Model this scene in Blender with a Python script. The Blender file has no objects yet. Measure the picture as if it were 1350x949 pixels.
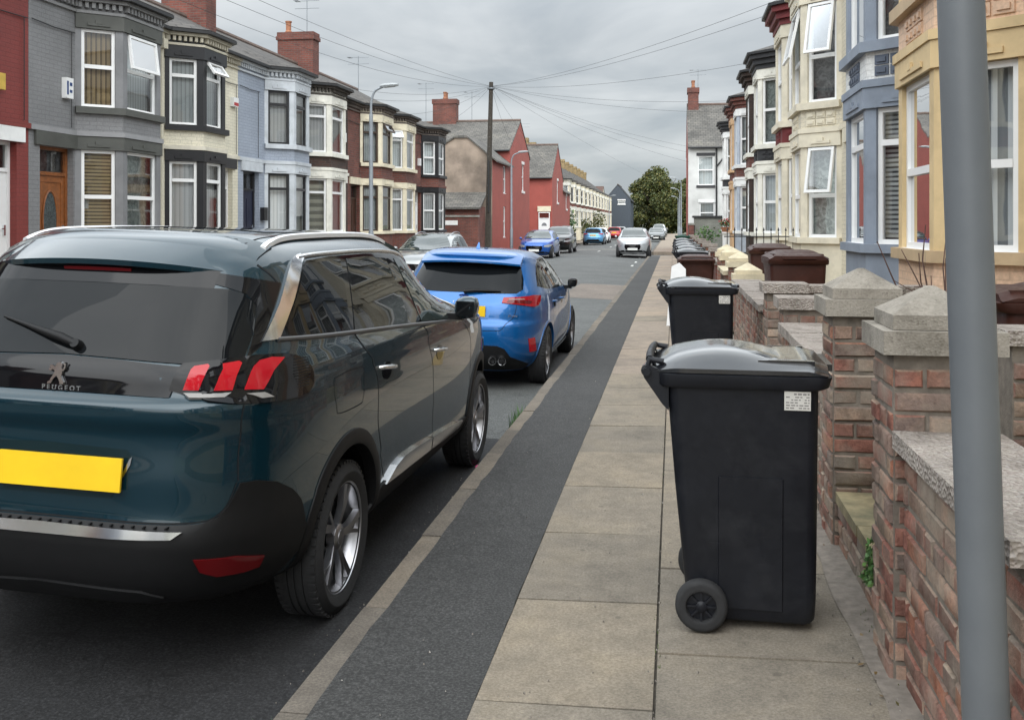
import bpy, bmesh, math, random
import numpy as np
from mathutils import Vector, Matrix
random.seed(7)
RNG = np.random.default_rng(11)
S = bpy.context.scene
COL = S.collection
PI = math.pi
rad = math.radians

# ------------------------------------------------------------------ camera
CAM_H, FOCAL, YAW = 1.58, 1300.0, math.atan(213 / 1300.0)
cs, sn = math.cos(YAW), math.sin(YAW)
cam = bpy.data.cameras.new('camera')
cam_o = bpy.data.objects.new('camera', cam)
COL.objects.link(cam_o)
cam.sensor_width = 36
cam.lens = 36 * FOCAL / 1350
cam.shift_y = -(474.5 - 296) / 1350
cam.clip_start, cam.clip_end = 0.05, 4000
cam_o.location = (0, 0, CAM_H)
cam_o.rotation_euler = (PI / 2, 0, YAW)
S.camera = cam_o

# ------------------------------------------------------------------ tagging
def tag(o, label=None, cat=None, group=None, kind=None):
    if label: o['label'] = label
    if cat: o['category'] = cat
    if group: o['group'] = group
    if kind: o['kind'] = kind
    return o

def thing(name, label, cat, loc=(0, 0, 0), rotz=0.0, group=None):
    o = bpy.data.objects.new(name, None)
    COL.objects.link(o)
    o.location = loc
    o.rotation_euler = (0, 0, rotz)
    o.empty_display_size = 0.1
    return tag(o, label, cat, group)

def copy_tree(o, parent=None):
    c = o.copy()
    COL.objects.link(c)
    c.parent = parent
    for ch in list(o.children):
        copy_tree(ch, c)
    return c

# ------------------------------------------------------------------ mesh builder
class MB:
    def __init__(self, T=None):
        self.bm = bmesh.new()
        self.T = T
        self.mi = 0
    def v(self, p):
        return self.bm.verts.new(self.T(p) if self.T else p)
    def f(self, vs, smooth=False):
        try:
            fc = self.bm.faces.new(vs)
        except ValueError:
            return None
        fc.material_index = self.mi
        fc.smooth = smooth
        return fc
    def quad(self, *pts):
        return self.f([self.v(p) for p in pts])
    def box(self, x0, x1, y0, y1, z0, z1, F=None):
        P = [(x, y, z) for z in (z0, z1) for (x, y) in ((x0, y0), (x1, y0), (x1, y1), (x0, y1))]
        if F: P = [F(p) for p in P]
        V = [self.v(p) for p in P]
        for q in ((3, 2, 1, 0), (4, 5, 6, 7), (0, 1, 5, 4), (1, 2, 6, 5), (2, 3, 7, 6), (3, 0, 4, 7)):
            self.f([V[i] for i in q])
        return V
    def prism(self, poly, z0, z1, F=None):
        F = F or (lambda p: p)
        a = [self.v(F((x, y, z0))) for x, y in poly]
        b = [self.v(F((x, y, z1))) for x, y in poly]
        n = len(poly)
        self.f(a[::-1]); self.f(b)
        for i in range(n):
            self.f([a[i], a[(i + 1) % n], b[(i + 1) % n], b[i]])
    def loft(self, rings, closed=True, cap=True, smooth=True):
        R = [[self.v(p) for p in r] for r in rings]
        n = len(R[0])
        for i in range(len(R) - 1):
            for j in range(n if closed else n - 1):
                k = (j + 1) % n
                self.f([R[i][j], R[i][k], R[i + 1][k], R[i + 1][j]], smooth)
        if cap:
            self.f(R[0][::-1], False); self.f(R[-1], False)
        return R
    def tube(self, pts, r, n=8, cap=True):
        pts = [Vector(p) for p in pts]
        rs = list(r) if isinstance(r, (list, tuple)) else [r] * len(pts)
        if len(rs) != len(pts): rs = list(np.interp(np.linspace(0, 1, len(pts)), np.linspace(0, 1, len(rs)), rs))
        up = Vector((0, 0, 1))
        rings, u = [], None
        for i, p in enumerate(pts):
            d = (pts[min(i + 1, len(pts) - 1)] - pts[max(i - 1, 0)]).normalized()
            if u is None:
                u = d.cross(up if abs(d.z) < .95 else Vector((1, 0, 0))).normalized()
            u = (u - d * u.dot(d)).normalized()
            w = d.cross(u)
            rings.append([tuple(p + (u * math.cos(2 * PI * k / n) + w * math.sin(2 * PI * k / n)) * rs[i]) for k in range(n)])
        return self.loft(rings, True, cap)
    def lathe(self, prof, n=32, M=None, cap=False):
        # prof: (radius, axial) about local Z, M: Matrix
        rings = []
        for r, a in prof:
            ring = []
            for k in range(n):
                p = Vector((r * math.cos(2 * PI * k / n), r * math.sin(2 * PI * k / n), a))
                ring.append(tuple(M @ p) if M else tuple(p))
            rings.append(ring)
        return self.loft(rings, True, cap)
    def build(self, name, mat, parent=None, sharp=35, bevel=0, uv=True, seg=2, recalc=True, smooth=None):
        bm = self.bm
        if bevel:
            es = [e for e in bm.edges if len(e.link_faces) == 2 and e.calc_face_angle(0) > rad(25)]
            bmesh.ops.bevel(bm, geom=es, offset=bevel, segments=seg, affect='EDGES', profile=.6, clamp_overlap=True)
        if recalc:
            bmesh.ops.recalc_face_normals(bm, faces=bm.faces)
        if uv: face_uv(bm)
        me = bpy.data.meshes.new(name)
        bm.to_mesh(me); bm.free()
        for m in (mat if isinstance(mat, (list, tuple)) else [mat]):
            me.materials.append(m)
        if bevel or smooth:
            for p in me.polygons: p.use_smooth = True
        me.set_sharp_from_angle(angle=rad(sharp))
        o = bpy.data.objects.new(name, me)
        COL.objects.link(o)
        o.parent = parent
        return o

def face_uv(bm):
    L = bm.loops.layers.uv.verify()
    bm.normal_update()
    for fc in bm.faces:
        n = fc.normal
        if abs(n.z) > .97:
            t, b = Vector((1, 0, 0)), Vector((0, 1, 0))
        else:
            t = Vector((-n.y, n.x, 0)).normalized()
            b = n.cross(t)
            if b.z < 0: b = -b
        for lp in fc.loops:
            p = lp.vert.co
            lp[L].uv = (p.dot(t), p.dot(b))

def frame2(p0, p1):
    """local facade frame: (along, outward, up) over a plan segment p0->p1; outward is the left side of y+"""
    p0, p1 = Vector((p0[0], p0[1])), Vector((p1[0], p1[1]))
    t = (p1 - p0).normalized()
    n = Vector((-t.y, t.x))
    return (lambda p: (p0.x + t.x * p[0] + n.x * p[1], p0.y + t.y * p[0] + n.y * p[1], p[2])), (p1 - p0).length

def wall_holes(mb, F, a0, a1, z0, z1, holes, depth=.12):
    xs = sorted({a0, a1, *[h[0] for h in holes], *[h[1] for h in holes]})
    zs = sorted({z0, z1, *[h[2] for h in holes], *[h[3] for h in holes]})
    xs = [x for x in xs if a0 - 1e-6 <= x <= a1 + 1e-6]; zs = [z for z in zs if z0 - 1e-6 <= z <= z1 + 1e-6]
    for i in range(len(xs) - 1):
        for j in range(len(zs) - 1):
            cx, cz = (xs[i] + xs[i + 1]) / 2, (zs[j] + zs[j + 1]) / 2
            if any(h[0] < cx < h[1] and h[2] < cz < h[3] for h in holes): continue
            mb.quad(F((xs[i], 0, zs[j])), F((xs[i + 1], 0, zs[j])), F((xs[i + 1], 0, zs[j + 1])), F((xs[i], 0, zs[j + 1])))
    for (b0, b1, h0, h1) in holes:
        h0c, h1c = max(h0, z0), min(h1, z1)
        if h1c <= h0c: continue
        mb.quad(F((b0, 0, h0c)), F((b0, -depth, h0c)), F((b0, -depth, h1c)), F((b0, 0, h1c)))
        mb.quad(F((b1, 0, h0c)), F((b1, -depth, h0c)), F((b1, -depth, h1c)), F((b1, 0, h1c)))
        if h1 <= z1 + 1e-6: mb.quad(F((b0, 0, h1)), F((b0, -depth, h1)), F((b1, -depth, h1)), F((b1, 0, h1)))
        if h0 >= z0 - 1e-6: mb.quad(F((b0, 0, h0)), F((b0, -depth, h0)), F((b1, -depth, h0)), F((b1, 0, h0)))

def text_part(name, body, size, M, mat, parent, extrude=.0015, align='CENTER', space=1.0, bold=0.0):
    cu = bpy.data.curves.new(name, 'FONT')
    cu.body, cu.size, cu.extrude, cu.align_x, cu.align_y = body, size, extrude, align, 'CENTER'
    cu.space_character = space
    cu.offset = bold
    cu.resolution_u = 4
    t = bpy.data.objects.new(name, cu)
    me = bpy.data.meshes.new_from_object(t)
    bpy.data.objects.remove(t)
    me.transform(M)
    me.materials.clear(); me.materials.append(mat)
    o = bpy.data.objects.new(name, me)
    COL.objects.link(o)
    o.parent = parent
    return o

def bez(pts, n=8):
    """Catmull-Rom through points"""
    P = [Vector(p) for p in pts]
    out = []
    for i in range(len(P) - 1):
        a, b, c, d = P[max(i - 1, 0)], P[i], P[i + 1], P[min(i + 2, len(P) - 1)]
        for k in range(n):
            t = k / n
            out.append(.5 * ((2 * b) + (c - a) * t + (2 * a - 5 * b + 4 * c - d) * t * t + (3 * b - a - 3 * c + d) * t ** 3))
    out.append(P[-1])
    return out

# ------------------------------------------------------------------ materials
MATS = {}
def new_mat(name):
    m = bpy.data.materials.new(name); m.use_nodes = True
    nt = m.node_tree
    return m, nt, nt.nodes['Principled BSDF']

def N(nt, typ, **kw):
    n = nt.nodes.new(typ)
    for k, v in kw.items():
        if hasattr(n, k): setattr(n, k, v)
    return n

def ramp(nt, stops, interp='LINEAR'):
    n = nt.nodes.new('ShaderNodeValToRGB')
    n.color_ramp.interpolation = interp
    el = n.color_ramp.elements
    while len(el) < len(stops): el.new(.5)
    for e, (p, c) in zip(el, stops):
        e.position = p
        e.color = c if len(c) == 4 else (*c, 1)
    return n

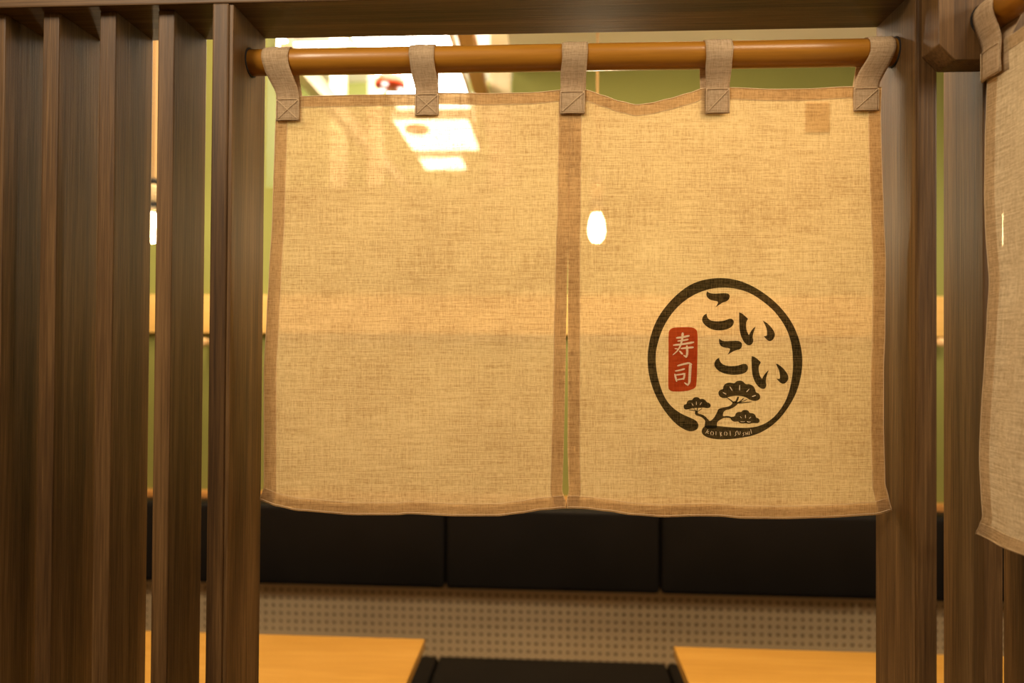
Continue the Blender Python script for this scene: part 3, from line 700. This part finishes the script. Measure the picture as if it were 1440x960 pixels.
# depth-wise timber beams
def dbeam(px, py, Y, h, wpx, hh, label, mat='brown_y', y0=0.10):
    d = fwd*F + right*(px-720) - up*(py-480); p = CAM+d*(h/d.z)
    o = link('timber_beam', B(p.x-wpx, p.x, L0+y0, FAR, hz(h), hz(h)+hh, bev=0.002), mat)
    tag(o, label, 'beam'); return o
dbeam(441, 121, 0, 1.045, 0.05, 0.075, 'timber beam receding beyond the opening, left of the lit panel', 'pale_y')
dbeam(678, 105, 0, 1.00, 0.052, 0.05, 'timber beam receding beyond the opening, right of the lit panel', y0=-0.35)
# cream posts, cross rail, soffit board
def vpost(pa, pb_, Y, pytop, pybot, label, mat='cream_z', dz=0.03):
    a, b = XX(pa, Y), XX(pb_, Y); z1 = HI; z0 = ZZ(pybot, Y, (pa+pb_)/2) if pybot else 0
    o = link('timber_post', B(a, b, Y, Y+dz, z0, z1, bev=0.002), mat); tag(o, label, 'post'); return o
vpost(461, 483, 2.35, 0, 0, 'pale timber post beyond the opening beside the first loop')
vpost(514, 534, 2.50, 0, 0, 'pale timber post beyond the opening left of the red fitting')
vpost(686, 716, 1.75, 0, 0, 'pale timber post at the right side of the opening', 'cream_z', 0.05)
zc = ZZ(70, 2.42, 440)
o = link('cross_rail', B(XX(330, 2.42), XX(500, 2.42), 2.39, 2.42, zc, zc+0.022), 'white'); tag(o, 'thin white rail beyond the opening, above the curtain rod at left', 'rail')
# white lit board top left
p0 = ceil_panel([(375, 48), (403, 48), (403, 66), (388, 66)], 1.20, 'small lit ceiling panel above the rod at far left')
# red round fittings with three white lamps
def red_lamp(px, py, Y, label):
    rc = W(px, py, Y)
    rl = thing('red_ceiling_lamp', label, 'lamp', (rc.x, Y, rc.z))
    q = 0.0645
    link('drum', lathe(bmesh.new(), [(q*.97, -0.004), (q, 0.0), (q, 0.028), (q*.9, 0.034)], rc, 32), 'red', rl, True)
    link('stem', lathe(bmesh.new(), [(0.008, 0.05), (0.008, HI-rc.z)], rc, 10), 'white', rl, True)
    for k in range(3):
        a = math.radians((-107, 148, 27)[k])
        p = rc+Vector((math.cos(a)*q*.68, math.sin(a)*q*.68, -0.004))
        link('lamp_lens', lathe(bmesh.new(), [(0.0145, 0.0), (0.013, -0.005), (0.008, -0.008)], p, 16), 'spot', rl, True)
red_lamp(549, 121, 1.85, 'red round lamp with white bulbs hanging just under the rod at left')
red_lamp(587, 184, 2.60, 'second red round lamp, dim shape behind the left linen panel')
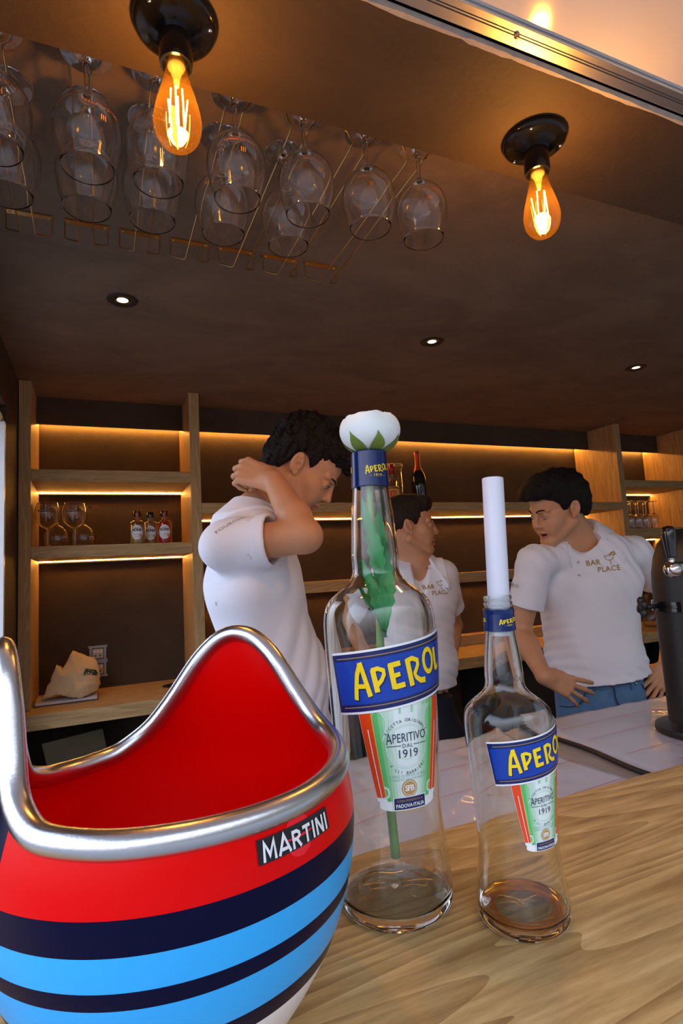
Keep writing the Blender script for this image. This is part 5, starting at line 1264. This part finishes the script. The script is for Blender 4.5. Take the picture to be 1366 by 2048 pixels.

════════════════════

What you are asked to do: Where does the word "objects" appear in the listing? List each line that holds it.

Output of the task:
Model this scene in Blender with a Python script. The Blender file has no objects yet. Measure the picture as if it were 1350x949 pixels.
cam_o = bpy.data.objects.new('camera', cam)
COL.objects.link(cam_o)
    o = bpy.data.objects.new(name, None)
    COL.objects.link(o)
    COL.objects.link(c)
        o = bpy.data.objects.new(name, me)
        COL.objects.link(o)
    t = bpy.data.objects.new(name, cu)
    bpy.data.objects.remove(t)
    o = bpy.data.objects.new(name, me)
    COL.objects.link(o)